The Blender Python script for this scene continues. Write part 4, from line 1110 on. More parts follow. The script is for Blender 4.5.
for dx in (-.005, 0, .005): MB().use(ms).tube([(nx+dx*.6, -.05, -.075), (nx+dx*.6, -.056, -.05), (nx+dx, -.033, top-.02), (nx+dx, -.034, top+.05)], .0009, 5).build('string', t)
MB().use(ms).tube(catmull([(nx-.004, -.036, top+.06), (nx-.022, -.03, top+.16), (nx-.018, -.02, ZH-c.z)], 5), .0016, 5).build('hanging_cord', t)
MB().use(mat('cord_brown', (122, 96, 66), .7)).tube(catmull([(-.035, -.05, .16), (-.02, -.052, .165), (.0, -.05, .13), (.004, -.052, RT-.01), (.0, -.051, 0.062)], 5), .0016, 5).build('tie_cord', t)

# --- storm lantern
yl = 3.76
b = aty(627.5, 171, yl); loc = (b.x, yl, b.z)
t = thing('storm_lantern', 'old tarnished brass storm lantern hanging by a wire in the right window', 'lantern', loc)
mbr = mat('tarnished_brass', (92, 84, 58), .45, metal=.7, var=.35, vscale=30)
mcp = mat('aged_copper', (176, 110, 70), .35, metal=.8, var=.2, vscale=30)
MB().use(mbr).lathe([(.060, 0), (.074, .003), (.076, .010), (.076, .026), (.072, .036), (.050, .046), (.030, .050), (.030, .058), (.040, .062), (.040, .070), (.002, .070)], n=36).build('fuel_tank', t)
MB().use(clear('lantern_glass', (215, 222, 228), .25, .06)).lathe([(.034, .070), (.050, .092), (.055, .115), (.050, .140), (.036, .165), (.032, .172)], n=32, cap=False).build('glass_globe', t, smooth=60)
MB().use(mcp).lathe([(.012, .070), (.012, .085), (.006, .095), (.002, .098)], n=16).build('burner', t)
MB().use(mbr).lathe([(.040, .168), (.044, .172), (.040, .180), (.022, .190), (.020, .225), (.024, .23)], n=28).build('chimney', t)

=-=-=

#### YOUR TASK
Emit, unaltered, the lines from the top of the listing down through the line that holds "5), .0016, 5).build('tie_cord', t)"; emit nothing else.

#### SOLUTION
The Blender Python script for this scene continues. Write part 4, from line 1110 on. More parts follow. The script is for Blender 4.5.
for dx in (-.005, 0, .005): MB().use(ms).tube([(nx+dx*.6, -.05, -.075), (nx+dx*.6, -.056, -.05), (nx+dx, -.033, top-.02), (nx+dx, -.034, top+.05)], .0009, 5).build('string', t)
MB().use(ms).tube(catmull([(nx-.004, -.036, top+.06), (nx-.022, -.03, top+.16), (nx-.018, -.02, ZH-c.z)], 5), .0016, 5).build('hanging_cord', t)
MB().use(mat('cord_brown', (122, 96, 66), .7)).tube(catmull([(-.035, -.05, .16), (-.02, -.052, .165), (.0, -.05, .13), (.004, -.052, RT-.01), (.0, -.051, 0.062)], 5), .0016, 5).build('tie_cord', t)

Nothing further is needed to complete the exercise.